» SHORT TASK: Give back the full material, exactly as it reads.

» DATASET EXTRACT:
** BEGIN **
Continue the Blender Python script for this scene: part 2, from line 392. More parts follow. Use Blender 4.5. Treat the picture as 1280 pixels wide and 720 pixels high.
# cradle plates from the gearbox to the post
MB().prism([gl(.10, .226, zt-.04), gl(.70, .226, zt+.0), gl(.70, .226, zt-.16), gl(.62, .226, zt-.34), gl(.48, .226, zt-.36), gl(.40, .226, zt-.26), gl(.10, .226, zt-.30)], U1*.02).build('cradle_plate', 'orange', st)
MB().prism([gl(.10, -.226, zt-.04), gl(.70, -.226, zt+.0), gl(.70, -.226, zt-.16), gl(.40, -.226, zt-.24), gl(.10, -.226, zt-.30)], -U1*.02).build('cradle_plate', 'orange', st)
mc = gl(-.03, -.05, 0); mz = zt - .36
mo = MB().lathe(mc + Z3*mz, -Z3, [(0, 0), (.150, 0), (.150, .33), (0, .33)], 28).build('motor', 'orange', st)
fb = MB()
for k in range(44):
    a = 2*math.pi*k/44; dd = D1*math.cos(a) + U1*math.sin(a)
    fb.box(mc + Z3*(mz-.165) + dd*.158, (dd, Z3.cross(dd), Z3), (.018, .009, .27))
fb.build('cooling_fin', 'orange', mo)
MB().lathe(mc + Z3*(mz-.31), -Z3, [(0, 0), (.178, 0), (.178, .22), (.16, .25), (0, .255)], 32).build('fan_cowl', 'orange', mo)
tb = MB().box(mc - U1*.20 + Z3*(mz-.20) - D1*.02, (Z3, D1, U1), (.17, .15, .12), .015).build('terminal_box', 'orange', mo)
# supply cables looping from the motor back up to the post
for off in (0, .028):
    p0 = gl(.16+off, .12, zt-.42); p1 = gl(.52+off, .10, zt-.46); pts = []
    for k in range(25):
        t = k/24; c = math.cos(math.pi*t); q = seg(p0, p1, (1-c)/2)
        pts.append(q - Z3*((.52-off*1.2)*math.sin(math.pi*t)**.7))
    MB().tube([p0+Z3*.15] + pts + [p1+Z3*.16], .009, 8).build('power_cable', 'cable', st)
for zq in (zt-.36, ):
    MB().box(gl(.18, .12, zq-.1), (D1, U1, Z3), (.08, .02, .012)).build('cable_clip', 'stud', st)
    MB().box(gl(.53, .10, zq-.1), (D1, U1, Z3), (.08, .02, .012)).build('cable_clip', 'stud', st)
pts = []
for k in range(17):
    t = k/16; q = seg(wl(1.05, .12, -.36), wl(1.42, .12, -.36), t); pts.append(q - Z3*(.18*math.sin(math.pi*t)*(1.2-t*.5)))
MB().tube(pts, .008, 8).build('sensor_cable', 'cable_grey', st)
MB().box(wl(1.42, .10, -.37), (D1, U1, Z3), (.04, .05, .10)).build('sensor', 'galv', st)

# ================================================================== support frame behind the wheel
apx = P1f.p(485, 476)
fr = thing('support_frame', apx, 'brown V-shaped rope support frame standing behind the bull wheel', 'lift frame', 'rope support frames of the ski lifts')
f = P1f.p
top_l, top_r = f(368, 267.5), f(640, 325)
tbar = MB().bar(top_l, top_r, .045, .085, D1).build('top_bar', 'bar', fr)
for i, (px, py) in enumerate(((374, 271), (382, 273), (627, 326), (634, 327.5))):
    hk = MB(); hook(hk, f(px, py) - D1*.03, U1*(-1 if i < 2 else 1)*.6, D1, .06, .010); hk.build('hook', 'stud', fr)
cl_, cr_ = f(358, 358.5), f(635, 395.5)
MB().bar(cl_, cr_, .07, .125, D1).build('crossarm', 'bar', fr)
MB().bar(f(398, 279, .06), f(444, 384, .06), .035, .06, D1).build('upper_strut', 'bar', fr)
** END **
» THE SOLUTION:
Continue the Blender Python script for this scene: part 2, from line 392. More parts follow. Use Blender 4.5. Treat the picture as 1280 pixels wide and 720 pixels high.
# cradle plates from the gearbox to the post
MB().prism([gl(.10, .226, zt-.04), gl(.70, .226, zt+.0), gl(.70, .226, zt-.16), gl(.62, .226, zt-.34), gl(.48, .226, zt-.36), gl(.40, .226, zt-.26), gl(.10, .226, zt-.30)], U1*.02).build('cradle_plate', 'orange', st)
MB().prism([gl(.10, -.226, zt-.04), gl(.70, -.226, zt+.0), gl(.70, -.226, zt-.16), gl(.40, -.226, zt-.24), gl(.10, -.226, zt-.30)], -U1*.02).build('cradle_plate', 'orange', st)
mc = gl(-.03, -.05, 0); mz = zt - .36
mo = MB().lathe(mc + Z3*mz, -Z3, [(0, 0), (.150, 0), (.150, .33), (0, .33)], 28).build('motor', 'orange', st)
fb = MB()
for k in range(44):
    a = 2*math.pi*k/44; dd = D1*math.cos(a) + U1*math.sin(a)
    fb.box(mc + Z3*(mz-.165) + dd*.158, (dd, Z3.cross(dd), Z3), (.018, .009, .27))
fb.build('cooling_fin', 'orange', mo)
MB().lathe(mc + Z3*(mz-.31), -Z3, [(0, 0), (.178, 0), (.178, .22), (.16, .25), (0, .255)], 32).build('fan_cowl', 'orange', mo)
tb = MB().box(mc - U1*.20 + Z3*(mz-.20) - D1*.02, (Z3, D1, U1), (.17, .15, .12), .015).build('terminal_box', 'orange', mo)
# supply cables looping from the motor back up to the post
for off in (0, .028):
    p0 = gl(.16+off, .12, zt-.42); p1 = gl(.52+off, .10, zt-.46); pts = []
    for k in range(25):
        t = k/24; c = math.cos(math.pi*t); q = seg(p0, p1, (1-c)/2)
        pts.append(q - Z3*((.52-off*1.2)*math.sin(math.pi*t)**.7))
    MB().tube([p0+Z3*.15] + pts + [p1+Z3*.16], .009, 8).build('power_cable', 'cable', st)
for zq in (zt-.36, ):
    MB().box(gl(.18, .12, zq-.1), (D1, U1, Z3), (.08, .02, .012)).build('cable_clip', 'stud', st)
    MB().box(gl(.53, .10, zq-.1), (D1, U1, Z3), (.08, .02, .012)).build('cable_clip', 'stud', st)
pts = []
for k in range(17):
    t = k/16; q = seg(wl(1.05, .12, -.36), wl(1.42, .12, -.36), t); pts.append(q - Z3*(.18*math.sin(math.pi*t)*(1.2-t*.5)))
MB().tube(pts, .008, 8).build('sensor_cable', 'cable_grey', st)
MB().box(wl(1.42, .10, -.37), (D1, U1, Z3), (.04, .05, .10)).build('sensor', 'galv', st)

# ================================================================== support frame behind the wheel
apx = P1f.p(485, 476)
fr = thing('support_frame', apx, 'brown V-shaped rope support frame standing behind the bull wheel', 'lift frame', 'rope support frames of the ski lifts')
f = P1f.p
top_l, top_r = f(368, 267.5), f(640, 325)
tbar = MB().bar(top_l, top_r, .045, .085, D1).build('top_bar', 'bar', fr)
for i, (px, py) in enumerate(((374, 271), (382, 273), (627, 326), (634, 327.5))):
    hk = MB(); hook(hk, f(px, py) - D1*.03, U1*(-1 if i < 2 else 1)*.6, D1, .06, .010); hk.build('hook', 'stud', fr)
cl_, cr_ = f(358, 358.5), f(635, 395.5)
MB().bar(cl_, cr_, .07, .125, D1).build('crossarm', 'bar', fr)
MB().bar(f(398, 279, .06), f(444, 384, .06), .035, .06, D1).build('upper_strut', 'bar', fr)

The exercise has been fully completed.